Monday, August 5, 2013

The Beginning of the Wesley-Rankin Center in Dallas


 

In 1935, a middle-aged Dallas woman, a church worker, read a newspaper story about a hardened criminal who had been sentenced to die in the electric chair in a few days. His mother was visiting him for one last time at the penitentiary.  Although there was no doubt the man deserved justice, the church worker was moved to tears by his mother’s grief, and the hard realities of the poverty in West Dallas that would lead a man to pursue a life of crime. The woman got into her Model A Ford, and drove to West Dallas. 

The church worker was Miss Hattie Rankin.  The mother was Mrs. Steve Davis, and Ray Hamilton was Mrs. Davis’s son. Ray Hamilton had been a member of Bonnie and Clyde Barrow’s gang as well as a robber and murderer in his own right. He had finally been captured in April of 1935 and was sentenced to die.

Miss Hattie was no stranger to disadvantaged people. She'd just returned to her family home in Dallas after working for several years at the Methodist Mission in San Antonio where she had ministered to unwed mothers, alcoholics, and orphaned children.

According to a Dallas Morning News story written seven years later, Miss Hattie knocked on Mrs. Davis’s door and Mrs. Davis tried to turn her away. Miss Hattie persisted, saying, "My heart aches for you. I want to pray for you," and Mrs. Davis opened the door. During the days that followed, Miss Hattie comforted and ministered to the grief-stricken woman. She prayed with the family during the long night of Ray Hamilton's execution, and helped arrange his funeral.

Miss Hattie stayed in West Dallas and rented a small house across the street, and began to hold church services and Sunday school classes there.

She went door to door in the rough neighborhood, encouraging people to attend and send their kids. By the end of the summer, over 100 people were attending services at the Eagle Ford Mission, including Mrs. Henry Barrow, the mother of the deceased bandit Clyde Barrow, who promised to bring with her "a gang of people who never saw the inside of a church."

The mission flourished, and as Miss Hattie raised more funds, a new building was built and the Eagle Ford Mission was renamed Rankin Chapel in her honor.

Miss Hattie continued to minister to people whose lives were hard, and to those who were outcast by mainstream society. It wasn't enough for her to simply bring them to the Lord; she wanted to make sure they had something else in life besides crime. A missed opportunity that led to tragedy strengthened her efforts.
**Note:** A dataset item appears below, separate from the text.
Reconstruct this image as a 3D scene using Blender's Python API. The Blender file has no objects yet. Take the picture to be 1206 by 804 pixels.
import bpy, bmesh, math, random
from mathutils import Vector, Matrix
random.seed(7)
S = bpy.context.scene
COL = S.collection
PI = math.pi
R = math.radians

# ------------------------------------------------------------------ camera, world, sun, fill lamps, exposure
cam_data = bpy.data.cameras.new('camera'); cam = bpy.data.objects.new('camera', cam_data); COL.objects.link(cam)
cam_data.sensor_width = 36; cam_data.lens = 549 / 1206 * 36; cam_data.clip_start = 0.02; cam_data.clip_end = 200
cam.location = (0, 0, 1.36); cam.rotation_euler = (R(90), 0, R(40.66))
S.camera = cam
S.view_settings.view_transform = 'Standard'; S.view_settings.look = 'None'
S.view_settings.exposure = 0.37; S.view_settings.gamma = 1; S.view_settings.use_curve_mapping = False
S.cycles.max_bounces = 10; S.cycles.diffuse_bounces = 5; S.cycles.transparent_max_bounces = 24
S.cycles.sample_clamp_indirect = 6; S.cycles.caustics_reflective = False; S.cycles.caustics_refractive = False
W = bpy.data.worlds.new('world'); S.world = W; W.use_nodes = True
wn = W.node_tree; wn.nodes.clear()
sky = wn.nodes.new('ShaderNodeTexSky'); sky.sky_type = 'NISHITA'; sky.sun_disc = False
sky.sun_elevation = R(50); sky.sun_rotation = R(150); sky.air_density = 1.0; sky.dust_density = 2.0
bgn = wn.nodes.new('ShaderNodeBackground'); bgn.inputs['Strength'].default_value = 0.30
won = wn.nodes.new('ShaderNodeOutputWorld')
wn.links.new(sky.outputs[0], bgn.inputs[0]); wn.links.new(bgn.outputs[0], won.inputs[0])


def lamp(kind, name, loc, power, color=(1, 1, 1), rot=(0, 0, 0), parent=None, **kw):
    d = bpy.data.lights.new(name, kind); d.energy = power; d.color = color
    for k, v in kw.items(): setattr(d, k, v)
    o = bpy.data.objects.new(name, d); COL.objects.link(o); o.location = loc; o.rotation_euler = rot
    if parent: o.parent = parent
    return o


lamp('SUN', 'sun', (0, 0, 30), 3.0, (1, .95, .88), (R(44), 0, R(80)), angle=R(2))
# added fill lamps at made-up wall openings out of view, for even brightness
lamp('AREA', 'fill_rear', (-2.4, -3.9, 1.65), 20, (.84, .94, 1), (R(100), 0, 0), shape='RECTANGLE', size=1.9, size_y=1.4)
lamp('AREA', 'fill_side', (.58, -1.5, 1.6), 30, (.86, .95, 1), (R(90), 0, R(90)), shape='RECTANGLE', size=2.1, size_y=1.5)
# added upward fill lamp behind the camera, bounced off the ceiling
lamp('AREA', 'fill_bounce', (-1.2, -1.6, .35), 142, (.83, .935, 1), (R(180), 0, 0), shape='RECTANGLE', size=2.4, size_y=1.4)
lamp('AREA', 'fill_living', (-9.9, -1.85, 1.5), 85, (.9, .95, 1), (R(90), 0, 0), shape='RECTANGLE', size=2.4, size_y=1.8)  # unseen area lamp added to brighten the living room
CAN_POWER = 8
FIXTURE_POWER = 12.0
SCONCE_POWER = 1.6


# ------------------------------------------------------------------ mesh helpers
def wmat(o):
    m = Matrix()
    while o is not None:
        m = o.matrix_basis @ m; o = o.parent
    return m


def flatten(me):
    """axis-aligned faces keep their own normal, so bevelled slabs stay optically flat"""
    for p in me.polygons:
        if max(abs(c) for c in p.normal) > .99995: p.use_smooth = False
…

 Some of the neighborhood boys promised they'd come to Sunday school if the chapel sponsored a sports team. Miss Hattie did her best to raise money for equipment, but was unsuccessful. The team remained nothing more than a wish. A few weeks later, she opened her morning newspaper to see that four of the boys had gotten into trouble, brawling and beating an old man to death with a beer bottle. They were charged with murder.

As she wrote in a letter to the editor: "Folks wonder why so many West Dallas boys turn out to be criminals.... they haven't a dog's chance to be anything else. We have no parks, no playgrounds, no handy schools, no lights, no water, no gas. The dogs in Dallas are housed better than our boys and girls."

It was from this compassion, courage and commitment that what we now know as Wesley-Rankin was born.